The Dark Game (Fiction Without Frontiers)
“As with all other Jonathan Janz’s novels, this one is a definite winner!”
Ten writers are invited to a six-week writing retreat. Not just any retreat, however. This one is hosted by the most famous author in the world, Roderick Wells. The only proviso: Absolute secrecy; they not tell no one where they are going or what happens there. The reward if they keep that promise? One of them will become the next world-famous author. The punishment if they tell? You don’t want to know.
Taken blindfolded by chauffeur to Wells’ mansion in some unknown destination, in an unknown state, the ten are disparate in character.
Lucy Still is a “child prodigy,” published at 19 with instant literary fame, then nothing. Lucy hasn’t published anything noteworthy in years. She’s desperate.
Rick Forrester, talented but unpublished, and carrying a secret burden. He’s desperate also, but in a different way. “Everyone I love died. Something is following me, and half the reason I’m here is to escape it.”
The others eight also have secrets and a similar desire to escape being unknown, to gain recognition for their talents. They’ve come to an isolated, undesignated location, to a house in a dark wood where they’ve agreed to stay for six weeks, to have one man wield his power over their written creations.
Anyone leaving will lose his chance. Anyone leaving will never be seen again.
“The mansion looming before him was older and larger than he envisioned.” It has grandeur but also looks abandoned, ancient. “Rick would’ve never said it aloud for fear of feeling foolish, but the place looked sinister. Wells’ mansion was like every ghost story he’d ever read. As they drew closer, Rick couldn’t shake the feeling he was about to become part of one.”
At first, all goes well as the writers get to know each other and their host, but the more they know, the more their dislike of each other grows.
Wells makes it a contest. Each must write so many pages a night, to be read the next day. Those he accepts will stay, those chapters he rejects will find their authors sent on their way.

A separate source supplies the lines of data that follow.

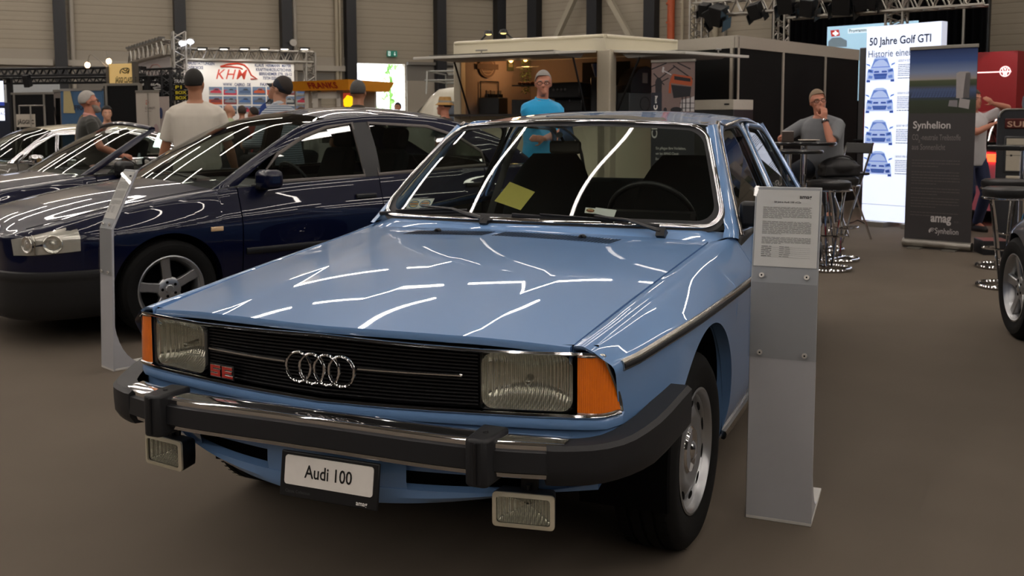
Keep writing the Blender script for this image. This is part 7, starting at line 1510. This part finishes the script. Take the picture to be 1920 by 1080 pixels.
fx = Face(298, 17.3, 319, 17.1); t = fx.thing('picture_panel', 'pale panel with a blue shape beside the black truss tower', 'panel'); m = MB(); slab(m, 0, .3, fx.w, fx.uz(310, 181)[1], 0, .02); pn = m.build('sheet', mat('panel_pale', '#a89c96', .7), t); m = MB(); m.ball((fx.w*.35, -.006, fx.uz(310, 212)[1]), (.05, .004, .10), 14, 10); m.build('blue_shape', mat('shape_blue', '#25335c', .6), pn); m = MB(); slab(m, -.02, .3, .03, fx.uz(310, 184)[1], -.01, .0); m.build('dark_edge', blackpanel, t)
fr_ = Face(259, 13.9, 302, 13.7); t = fr_.thing('roll_up_banner', 'white roll-up banner with reversed red and grey lettering, left of the white T-shirt', 'banner', 'roll-up banners'); zt_ = fr_.uz(280, 173)[1]; W_ = fr_.w
m = MB(); slab(m, 0, .08, W_, zt_, 0, .004); bs = m.build('banner_sheet', mat('banner_white', '#aaa298', .7, var=.05, vscale=3), t, smooth=0); m = MB(); slab(m, 0, zt_, W_, zt_+.03, -.01, .012); m.build('top_rail', alu, t); m = MB(); slab(m, -.01, 0, W_+.01, .08, -.05, .06); m.build('base_cassette', alu, t); m = MB(); m.tube([(W_*.54, -.012, .08), (W_*.54, -.012, zt_)], .006, 6); m.build('support_pole', alu, t)
m = MB(); text(m, 'FRANKS', 0, fr_.uz(280, 205)[1], .05, 0, 0, width=.19, bold=.02, fr=lambda u, d, w_: V((W_*.82-u, -.003, w_))); text(m, 'G', 0, fr_.uz(280, 196)[1], .085, 0, 1, bold=.02, fr=lambda u, d, w_: V((W_*.56-u, -.003, w_))); rows_of_print(m, W_*.38, W_*.66, fr_.uz(280, 209)[1], 1, .02, .008, -.003, 0, 4, 1)
oval(m, lambda a, d, b: V((a, -.003, b)), W_*.84, fr_.uz(280, 243)[1], .05, .08, 2)
m.build('lettering', [mat('faint_grey_ink', '#6a625c', .6), mat('faint_red_ink', '#a05a4c', .6), mat('faint_pink', '#9a8584', .6)], bs, smooth=0, rec=False)
# lit yellow sign with black wall below, blue wall, dark booths, black truss (far left)
fj = Face(211, 16.4, 258, 16.2); t = fj.thing('lit_sign', 'yellow lit sign with a small car outline above a black stand wall', 'sign'); za, zb_ = fj.uz(235, 157)[1], fj.uz(235, 119)[1]; W_ = fj.w
m = MB(); slab(m, 0, za, W_*.94, zb_, 0, .06); pn = m.build('lit_face', mat('sign_yellow', '#c9b183', .5, emit=.22, ecol='#e8b95c', var=.05), t); m = MB(); slab(m, -.05, za, 0, zb_-.05, -.02, .08); m.build('side_frame', mat('frame_brown', '#4d4840', .5), t); m = MB(); slab(m, W_*.94, za-.2, W_*1.03, zb_+.02, -.02, .08); m.build('side_frame', mat('frame_brown'), t)
m = MB(); q = lambda x, y: V((fj.uz(x, y)[0], -.006, fj.uz(x, y)[1]))
for P in ([(226, 138), (226, 133), (231, 128.5), (241, 128), (242, 133), (240, 138)], [(231, 129), (236, 133), (240, 128)], [(229, 134), (235, 137), (241, 133)]): m.tube(spline([q(*p) for p in P], 12), .008, 5)
m.build('car_outline', ink, pn); m = MB(); ua, z_ = fj.uz(216, 155); ub = fj.uz(256, 155)[0]; text(m, 'JÄGGI CLASSICS', ua, z_, .12, -.004, 0, width=ub-ua, bold=.03, shear=.15); m.build('lettering', mat('dark_green_ink', '#1f2614', .6), pn, smooth=0, rec=False)
for px, py in ((164, 122), (204, 115)):
    P = at(px, py, d=16.3); o = P-fj.A; lp = V((o.dot(fj.x), o.dot(V((-fj.x.y, fj.x.x, 0))), P.z)); m = MB(); m.tube(spline([(0, .03, zb_-.1), (lp.x*.6, lp.y-.05, lp.z+.16), tuple(lp)], 12), .006, 5); a_ = m.build('lamp_arm', alu, t); m = MB(); m.ball(lp, (.045, .045, .05), 12, 8); m.build('bulb', mat('halogen_glow', '#ffd9b0', emit=5, ecol='#ffd2a0', var=0), a_)
def wall_unit(label, pl, dl_, pr, dr_, pyt, posts=(), m_=None, name='partition_wall', cat='stand wall', rail=.03):
    f = Face(pl, dl_, pr, dr_); t = f.thing(name, label, cat, 'dark stand walls on the left' if name == 'partition_wall' else None); z = f.uz((pl+pr)/2, pyt)[1]; m = MB(); slab(m, 0, 0, f.w, z, .01, .05); pn = m.build('panel', m_ or blackpanel, t)
    m = MB(); slab(m, 0, z-rail, f.w, z+.01, -.004, .056); m.build('top_rail', alu, t)
    for px in posts: u = f.uz(px, 200)[0]; m = MB(); slab(m, u-.02, 0, u+.02, z, -.006, .056); m.build('post', alu, t)
    return f, t, pn, z
wall_unit('tall black panel wall below the yellow lit sign', 199, 16.0, 263, 15.8, 157, (200, 262))
f, t, pn, z = wall_unit('black panel wall behind the white sign with the cut-off name', 26, 17.6, 106, 17.3, 174, (27, 83))
f, t, pn, z = wall_unit('blue wall with a cream stripe and cut-off lettering behind the grey-haired man', 118, 17.0, 196, 16.8, 167, (), mat('wall_blue', '#35587a', .6), 'blue_wall'); m = MB(); q = lambda x, y: V((f.uz(x, y)[0], -.0, f.uz(x, y)[1])); m.poly([q(119, 168), (q(131, 168)), q(141, 212), q(119, 212)]); m.build('cream_stripe', mat('stripe_cream', '#a89a6c', .6), pn, smooth=0, rec=False); m = MB(); ua, za = f.uz(139, 206); text(m, 'FRANKS', ua, za, .11, -.001, 0, width=.50, bold=.03); m.build('lettering', mat('dark_blue_ink', '#15233b', .6), pn, smooth=0, rec=False); m = MB(); ua, za = f.uz(153, 194); rect(m, ua, za, ua+.09, za+.17, -.001); m.build('red_mark', mat('mark_red', '#7c2430', .6), pn, smooth=0)
f, t, pn, z = wall_unit('grey picture panel with dark tree shapes at the end of the blue wall', 105, 17.1, 118, 17.0, 169, (), mat('panel_grey', '#6b625b', .7), 'picture_panel', 'panel'); m = MB()
for k in range(3): u = f.w*(.3+.22*k); m.tube([(u, 0, .9), (u+.02, 0, 1.75)], .012, 5); m.tube([(u, 0, 1.3), (u-.04, 0, 1.6)], .006, 5)
m.build('tree_shapes', dark, pn)
fz = Face(34, 16.2, 68, 16.1); t = fz.thing('name_sign', 'white sign with black lettering cut off by a post, before the black wall', 'sign'); za, zb_ = fz.uz(50, 238)[1], fz.uz(50, 214)[1]; m = MB(); slab(m, 0, za, fz.w, zb_, 0, .02); pn = m.build('panel', mat('sign_pale', '#b5ada0', .6) if 0 else mat('name_sign_pale', '#b5ada0', .6), t); m = MB(); text(m, 'JÄGGI C', .02, za+.05, .09, -.002, 0, width=fz.w*.92, bold=.03); m.build('lettering', ink, pn, smooth=0, rec=False); m = MB()
for px in (27, 61, 75): u = fz.uz(px, 200)[0]; m.tube([(u, -.05 if px == 61 else .1, 0), (u, -.05 if px == 61 else .1, fz.uz(50, 198)[1])], .012, 6)
m.tube([(fz.uz(27, 200)[0], .1, fz.uz(50, 198)[1]), (fz.uz(75, 200)[0], .1, fz.uz(50, 198)[1])], .012, 6); m.build('pole_frame', alu, t)
f, t, pn, z = wall_unit('white upper wall of the far stand behind the black truss', 8, 19.2, 115, 19.0, 154, (), mat('stand_white', '#a7a7a4', .6, emit=.06, ecol='#c9d2da'), 'white_wall')
fl_ = Face(-14, 16.4, 13, 16.6); t = fl_.thing('lit_sign', 'bright white lit panel with a cut-off name at the left edge', 'sign'); m = MB(); slab(m, 0, fl_.uz(5, 191)[1], fl_.w, fl_.uz(5, 152)[1], 0, .05); slab(m, 0, fl_.uz(5, 226)[1], fl_.w, fl_.uz(5, 203)[1], 0, .05); pn = m.build('lit_face', mat('lit_white', '#dfe6ff', emit=.9, ecol='#e6ebff', var=0), t); m = MB(); slab(m, 0, 0, fl_.w+.12, fl_.uz(5, 192)[1], .06, .1); m.build('backing', mat('backing_navy', '#12182a', .6), t); m = MB(); ua, za = fl_.uz(0, 216); text(m, 'AG', ua, za, .09, -.002, 0, width=.10, bold=.0); slab(m, 0, fl_.uz(5, 198)[1], fl_.w, fl_.uz(5, 191.5)[1], -.004, .0, 1); m.build('lettering', [bluei, mat('strip_blue', '#2a3f9c', .5, emit=.3, ecol='#2a3f9c')], pn, smooth=0, rec=False)
fq = Face(-20, 18.0, 276, 17.4); t = fq.thing('black_truss', 'double black ceiling truss over the stands on the far left', 'truss'); m = MB(); W_ = fq.w
for py0, py1 in ((128, 141), (143, 153)):
    za, zb_ = fq.uz(130, py1)[1], fq.uz(130, py0)[1]; truss((0, 0 if py0 < 140 else .5, (za+zb_)/2), (W_, 0 if py0 < 140 else .5, (za+zb_)/2), zb_-za, .020, 44, 'truss_beam', blackp, t)
for u in (.3, W_-.1): m = MB(); m.box((u, .25, zb_/2), (.08, .08, zb_)); m.build('truss_leg', blackp, t)
for px, py, dx in ((58, 152, 0), (5, 159, 1)):
    u, z = fq.uz(px, py); m = MB(); m.box((u, -.1, z), (.10, .12, .22), Matrix.Rotation(.3, 3, 'X')); m.tube([(u, -.05, z+.1), (u, 0, za+.05)], .012, 6); h_ = m.build('stage_light', blackp, t, bevel=.01)
    if dx: m = MB(); m.ball((u, -.16, z-.10), (.06, .06, .04), 12, 8); m.build('bulb', mat('spot_glow'), h_)
fq2 = Face(268, 19.4, 335, 18.9); t = fq2.thing('short_black_truss', 'short black truss above the script sign', 'truss'); za = fq2.uz(300, 137)[1]; truss((0, 0, za), (fq2.w, 0, za), .16, .018, 10, 'truss_beam', blackp, t); m = MB(); m.box((fq2.w-.05, .0, za/2), (.07, .07, za)); m.build('truss_leg', blackp, t)
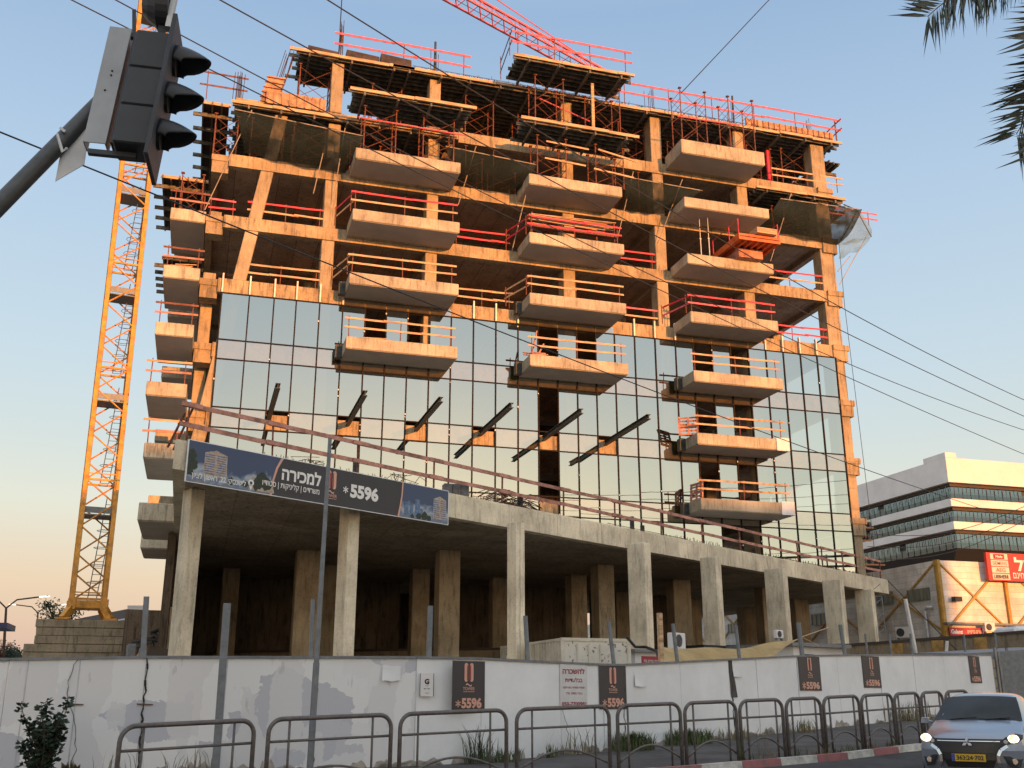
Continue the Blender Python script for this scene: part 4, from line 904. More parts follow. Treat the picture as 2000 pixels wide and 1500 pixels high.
# ---------------------------------------------------------------- hoarding
def patchy(name):
    m = bpy.data.materials.new(name); m.use_nodes = True; t = m.node_tree; lk = t.links; b = t.nodes['Principled BSDF']; b.inputs['Roughness'].default_value = .6
    tcn = t.nodes.new('ShaderNodeTexCoord'); src = None
    base = t.nodes.new('ShaderNodeRGB'); base.outputs[0].default_value = (.48, .495, .545, 1); src = base.outputs[0]
    for sc, th, col, mpv in ((1.1, .50, (.76, .765, .76), (.55, 1, .9)), (1.6, .60, (.64, .64, .65), (1.2, 1, .5)), (7, .66, (.34, .33, .33), (1, 1, .3)), (40, .70, (.30, .29, .28), (1, 1, 1))):
        mp = t.nodes.new('ShaderNodeMapping'); mp.inputs['Scale'].default_value = mpv; lk.new(tcn.outputs['Object'], mp.inputs[0])
        n = t.nodes.new('ShaderNodeTexVoronoi' if sc < 2 else 'ShaderNodeTexNoise'); n.inputs['Scale'].default_value = sc
        if sc < 2:
            n.distance = 'CHEBYCHEV'; w2 = t.nodes.new('ShaderNodeTexNoise'); w2.inputs['Scale'].default_value = 9; lk.new(tcn.outputs['Object'], w2.inputs[0]); v = t.nodes.new('ShaderNodeVectorMath'); v.operation = 'MULTIPLY_ADD'; lk.new(w2.outputs['Color'], v.inputs[0]); v.inputs[1].default_value = (.12, .12, .12); lk.new(mp.outputs[0], v.inputs[2]); lk.new(v.outputs[0], n.inputs['Vector'])
            sr = t.nodes.new('ShaderNodeSeparateColor'); lk.new(n.outputs['Color'], sr.inputs[0]); val = sr.outputs[0]
        else: n.inputs['Detail'].default_value = 5; lk.new(mp.outputs[0], n.inputs[0]); val = n.outputs[0]
        r = ramp(t, [(th, (0, 0, 0)), (th+.04, (.85 if sc < 2 else .35,)*3)]); lk.new(val, r.inputs[0]); x = t.nodes.new('ShaderNodeMix'); x.data_type = 'RGBA'; lk.new(r.outputs[0], x.inputs[0]); lk.new(src, x.inputs[6]); x.inputs[7].default_value = (*col, 1); src = x.outputs[2]
    lk.new(src, b.inputs['Base Color']); return m
HP = patchy('patched_hoarding_paint'); HW = mat('white_hoarding_panel', (.74, .755, .77), .55, 0, .05, .8, .05, 3)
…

The competition begins and soon everyone is showing his true colors—one is a bully, violent when he doesn’t get his way, another plays the rest against each other. As would be expected, the question arises: What happened to the losers in the last contest? Why were they never heard from again?
“Why did he choose us?”
What if I told you Wells is really something else? Do you believe in monsters?”
Will’s face was taut. “I believe there’s something uncanny about Wells.”
“Do you believe in ghosts?”
The writers are about to discover they’re entered a contest that may cost them more than losing a chance to become famous. It may also be a one-way ride to hell, for Roderick Wells isn’t all he appears and neither is his house. He knows their deepest, darkest secrets, and he wants something from them that even the most desperate will be unwilling to give—something both Wells and his mansion are hungry to possess.
As with all other Jonathan Janz’s novels, this one is a definite winner!
This author has written on a variety of “horror” subjects, each so different from the next that they might seem to have been penned by different people. At their core, however, is always the same theme: one person facing odds he himself in some way brought about, and there’s a near-certainty that he may not survive his mistakes.
As with his other novels, there’s also a depth of characterization making the reader immediately choose those for whom he will have an affinity and those he will dislike.
At first similar in tone to Jeffrey Lord’s Kill Creek, the story soon veers from the usual discordant-personalities-trapped-together theme into something more disturbing, then abruptly terrifying as each author learns his host is more than a mere celebrity generously assisting a talented newcomer into the limelight.
Each character is given his background and the secret he harbors, then made to face that secret in a most horrible way. Each believes his projected novel is the best, and when it’s torn apart and battered to bits by Wells, each is helpless to retaliate. The sad part is that all the novels are good but Wells is able to pinpoint their weaknesses and destroy the writers’ confidence, making each vulnerable to the waiting doom.
It’s a tense and chilling story, with the knowledge that only one will emerge the winner—if he chooses to make the sacrifice. While the ending may be considered a “Happily Ever After” in one respect, for the survivors, there’s also the question of whether they, in overcoming the horror, have in some way become like Wells.
It may make any would-be author think twice before he enters another writing contest.